The Nanny’s enviable style doesn’t extend to just the titular live-in au pair — there were several other women on the show (Cooper farmed the costuming of the men out to her assistants) with distinct looks. Cooper gravitated toward cool colors for the ice-blonde eldest daughter Maggie (Nicholle Tom), while a line of English party dresses Cooper spied while shopping at a department store inspired Grace’s (Madeline Zima) look. “There’s loud, and then there’s loud with style,” Cooper says of underappreciated fashion icon Grandma Yetta’s (Ann Morgan Guilbert) athleisure. The show liked to jest about how Fran was destined to end up like her over-the-top mother, Sylvia (Renée Taylor), and that was how Cooper approached her costuming, which is plain to see in her favoring of bright colors, loud patterns, and leopard print as a neutral.

the nanny
CBS Photo Archive//Getty Images
The cast of The Nanny are pictured in a promotional photo. Standing from the left is Ann Morgan Guilbert, Renée Taylor, Rachel Chagall, Fran Drescher, Charles Shaughnessy, and Daniel Davis. Sitting from left is Madeline Zima, Nicholle Tom, and Benjamin Salisbury.

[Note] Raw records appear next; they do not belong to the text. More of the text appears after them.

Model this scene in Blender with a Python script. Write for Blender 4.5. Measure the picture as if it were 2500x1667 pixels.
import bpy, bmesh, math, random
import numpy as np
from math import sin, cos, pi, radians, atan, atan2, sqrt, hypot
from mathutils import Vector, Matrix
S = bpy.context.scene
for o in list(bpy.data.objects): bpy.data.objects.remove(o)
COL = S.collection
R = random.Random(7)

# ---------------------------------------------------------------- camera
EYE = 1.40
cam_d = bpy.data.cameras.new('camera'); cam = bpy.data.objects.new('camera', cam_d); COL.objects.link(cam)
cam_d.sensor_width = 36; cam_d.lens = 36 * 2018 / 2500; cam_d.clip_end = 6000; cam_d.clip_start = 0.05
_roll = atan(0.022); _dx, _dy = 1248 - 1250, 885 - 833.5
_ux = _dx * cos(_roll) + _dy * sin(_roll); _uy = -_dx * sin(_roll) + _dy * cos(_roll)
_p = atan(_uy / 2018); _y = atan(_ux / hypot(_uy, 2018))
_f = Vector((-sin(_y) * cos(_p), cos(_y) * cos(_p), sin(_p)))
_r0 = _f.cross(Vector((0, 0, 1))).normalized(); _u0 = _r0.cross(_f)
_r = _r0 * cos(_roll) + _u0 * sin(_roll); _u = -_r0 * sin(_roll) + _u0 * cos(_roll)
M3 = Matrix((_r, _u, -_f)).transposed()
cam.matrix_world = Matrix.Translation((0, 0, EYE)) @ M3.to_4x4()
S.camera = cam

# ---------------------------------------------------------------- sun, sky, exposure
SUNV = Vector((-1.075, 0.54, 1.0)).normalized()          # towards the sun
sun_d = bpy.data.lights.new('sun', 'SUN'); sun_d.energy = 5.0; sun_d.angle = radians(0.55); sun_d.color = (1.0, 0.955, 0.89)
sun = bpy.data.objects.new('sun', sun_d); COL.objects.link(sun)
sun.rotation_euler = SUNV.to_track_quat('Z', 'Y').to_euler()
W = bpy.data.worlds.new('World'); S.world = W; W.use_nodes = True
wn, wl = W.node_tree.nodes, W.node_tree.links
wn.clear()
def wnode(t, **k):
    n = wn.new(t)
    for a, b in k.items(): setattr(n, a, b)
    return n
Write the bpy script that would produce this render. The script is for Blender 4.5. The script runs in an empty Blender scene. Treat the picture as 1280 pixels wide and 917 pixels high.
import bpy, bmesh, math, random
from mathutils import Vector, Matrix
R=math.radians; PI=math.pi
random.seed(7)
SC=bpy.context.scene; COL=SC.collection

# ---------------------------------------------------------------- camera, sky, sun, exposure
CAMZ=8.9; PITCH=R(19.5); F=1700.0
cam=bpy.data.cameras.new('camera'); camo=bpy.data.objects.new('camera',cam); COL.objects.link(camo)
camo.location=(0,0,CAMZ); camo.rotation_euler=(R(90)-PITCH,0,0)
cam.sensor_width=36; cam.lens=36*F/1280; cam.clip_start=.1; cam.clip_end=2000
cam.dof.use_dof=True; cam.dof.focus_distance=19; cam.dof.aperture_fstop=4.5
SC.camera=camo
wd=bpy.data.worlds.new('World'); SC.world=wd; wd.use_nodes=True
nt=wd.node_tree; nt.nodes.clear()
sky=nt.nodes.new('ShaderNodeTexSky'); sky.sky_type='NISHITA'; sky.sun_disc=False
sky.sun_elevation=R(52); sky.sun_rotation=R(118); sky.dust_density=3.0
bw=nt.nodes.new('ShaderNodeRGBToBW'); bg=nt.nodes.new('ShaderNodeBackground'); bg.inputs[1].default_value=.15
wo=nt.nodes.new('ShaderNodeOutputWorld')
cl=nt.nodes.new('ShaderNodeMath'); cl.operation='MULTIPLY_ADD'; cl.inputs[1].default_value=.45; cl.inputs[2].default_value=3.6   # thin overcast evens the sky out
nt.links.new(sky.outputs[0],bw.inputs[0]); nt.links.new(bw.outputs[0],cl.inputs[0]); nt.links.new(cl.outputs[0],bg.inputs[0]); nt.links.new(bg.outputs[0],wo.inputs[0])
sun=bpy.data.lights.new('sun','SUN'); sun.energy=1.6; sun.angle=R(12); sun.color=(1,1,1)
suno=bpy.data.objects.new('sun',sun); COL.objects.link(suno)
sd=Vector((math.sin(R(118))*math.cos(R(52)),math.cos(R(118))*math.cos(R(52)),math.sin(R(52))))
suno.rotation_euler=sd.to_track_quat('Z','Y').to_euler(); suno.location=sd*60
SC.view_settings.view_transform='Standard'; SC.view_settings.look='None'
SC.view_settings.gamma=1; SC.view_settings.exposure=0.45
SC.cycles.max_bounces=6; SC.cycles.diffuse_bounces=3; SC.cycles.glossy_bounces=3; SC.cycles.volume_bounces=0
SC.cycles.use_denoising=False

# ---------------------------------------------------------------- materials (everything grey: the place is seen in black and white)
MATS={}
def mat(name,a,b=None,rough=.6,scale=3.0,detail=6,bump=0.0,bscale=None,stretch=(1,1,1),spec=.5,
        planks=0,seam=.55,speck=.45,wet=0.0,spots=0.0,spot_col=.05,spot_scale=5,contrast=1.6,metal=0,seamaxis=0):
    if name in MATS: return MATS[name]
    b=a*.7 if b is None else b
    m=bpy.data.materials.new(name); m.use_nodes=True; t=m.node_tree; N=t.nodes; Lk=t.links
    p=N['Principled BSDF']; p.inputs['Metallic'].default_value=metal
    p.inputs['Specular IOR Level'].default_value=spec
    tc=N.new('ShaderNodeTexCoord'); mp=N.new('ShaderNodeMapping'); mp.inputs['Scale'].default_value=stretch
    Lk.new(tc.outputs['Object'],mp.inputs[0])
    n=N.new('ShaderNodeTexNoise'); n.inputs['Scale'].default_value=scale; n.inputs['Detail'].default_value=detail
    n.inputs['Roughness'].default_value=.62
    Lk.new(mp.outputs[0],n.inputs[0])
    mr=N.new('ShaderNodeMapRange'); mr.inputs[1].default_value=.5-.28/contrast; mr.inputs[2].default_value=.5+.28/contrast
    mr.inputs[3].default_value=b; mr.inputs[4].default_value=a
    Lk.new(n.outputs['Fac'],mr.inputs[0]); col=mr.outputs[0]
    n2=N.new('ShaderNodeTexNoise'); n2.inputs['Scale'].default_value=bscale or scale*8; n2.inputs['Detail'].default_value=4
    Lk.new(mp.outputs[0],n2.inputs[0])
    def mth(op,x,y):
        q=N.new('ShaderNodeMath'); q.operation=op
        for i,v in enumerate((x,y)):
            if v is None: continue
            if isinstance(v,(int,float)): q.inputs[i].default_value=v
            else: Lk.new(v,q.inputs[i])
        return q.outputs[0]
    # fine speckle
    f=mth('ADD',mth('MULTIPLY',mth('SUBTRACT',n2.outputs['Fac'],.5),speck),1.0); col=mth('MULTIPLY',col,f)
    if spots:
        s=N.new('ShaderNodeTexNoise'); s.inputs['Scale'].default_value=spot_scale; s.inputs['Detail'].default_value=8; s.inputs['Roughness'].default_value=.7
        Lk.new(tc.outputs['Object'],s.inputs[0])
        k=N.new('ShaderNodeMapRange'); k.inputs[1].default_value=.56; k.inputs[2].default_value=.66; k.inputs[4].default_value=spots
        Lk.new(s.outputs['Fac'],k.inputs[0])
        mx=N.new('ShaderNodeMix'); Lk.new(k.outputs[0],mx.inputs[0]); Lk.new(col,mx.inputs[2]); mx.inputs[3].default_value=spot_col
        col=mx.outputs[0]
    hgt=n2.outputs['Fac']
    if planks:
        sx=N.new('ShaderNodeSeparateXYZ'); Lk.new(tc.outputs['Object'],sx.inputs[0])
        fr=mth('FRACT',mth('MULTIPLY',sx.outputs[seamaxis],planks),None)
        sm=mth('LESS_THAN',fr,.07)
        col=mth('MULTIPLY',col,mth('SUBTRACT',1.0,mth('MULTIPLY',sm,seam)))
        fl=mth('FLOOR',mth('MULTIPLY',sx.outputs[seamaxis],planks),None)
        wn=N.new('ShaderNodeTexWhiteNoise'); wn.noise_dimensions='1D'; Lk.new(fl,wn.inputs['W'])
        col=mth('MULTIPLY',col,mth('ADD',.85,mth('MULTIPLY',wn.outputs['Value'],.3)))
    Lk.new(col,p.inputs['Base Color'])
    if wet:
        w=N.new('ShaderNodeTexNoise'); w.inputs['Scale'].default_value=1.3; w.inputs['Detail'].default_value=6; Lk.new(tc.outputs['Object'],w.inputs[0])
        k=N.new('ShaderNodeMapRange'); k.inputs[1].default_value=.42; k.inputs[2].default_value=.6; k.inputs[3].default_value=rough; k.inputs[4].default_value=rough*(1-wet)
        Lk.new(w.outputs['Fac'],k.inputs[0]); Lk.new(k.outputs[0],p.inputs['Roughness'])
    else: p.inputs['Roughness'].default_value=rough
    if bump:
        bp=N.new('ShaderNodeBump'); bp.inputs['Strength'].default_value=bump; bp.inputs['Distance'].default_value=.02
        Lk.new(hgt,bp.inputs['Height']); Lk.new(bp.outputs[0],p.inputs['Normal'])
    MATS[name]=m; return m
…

“I would do the older version of Fran for Renée,” Cooper says after relaying a story about Taylor rebuffing her after Cooper tried to put the curvy star in a pre-Spanx girdle. “But it defined the character because it sucked her in, it made her walk a certain way, talk in a certain way, and gave her confidence.” C.C.’s (Lauren Lane) shoulder pads could take an eye out, but her oversize blazers are a similarly timeless look from The Nanny that isn’t out of place on the runway today. The blazers were inspired by Cooper’s collection of 1940s blazers.

So, what is it about the ’90s — whether that be grunge, babydoll dresses, streetwear, denim, or bodycon — that endures today, especially when compared to the monstrous maximalism of the ’80s or the triggering flared jeans dragging in the mud, layered tops, and fabric belts of the Y2K renaissance that bookend that decade? Cooper doesn’t actually see much of a difference in the fashion trends of the last 30 years, at least when contrasted with the more easily defined previous eras, such as the 1920s flapper, 1950s New Look, or ’70s disco. “It would just be less clothes, because people are practically naked today,” she says, which emphasizes Fran’s drastically different style, not just in terms of how much of her body was covered but also the emphasis on high-quality garments that endure over time.

There’s a reason social media accounts like What Fran Wore on Instagram and TV fashion publications are documenting Fran Fine’s outfits and providing links to eBay, theRealReal, and vintage stores for similar styles, or, in lucky instances, the exact garments. “I can completely understand when young people are going to the past and emulating their favorite TV shows,” Cooper says. Based on Fran Fine’s style popularity, Cooper did create a fashion prototype that people can look back on 30 years later.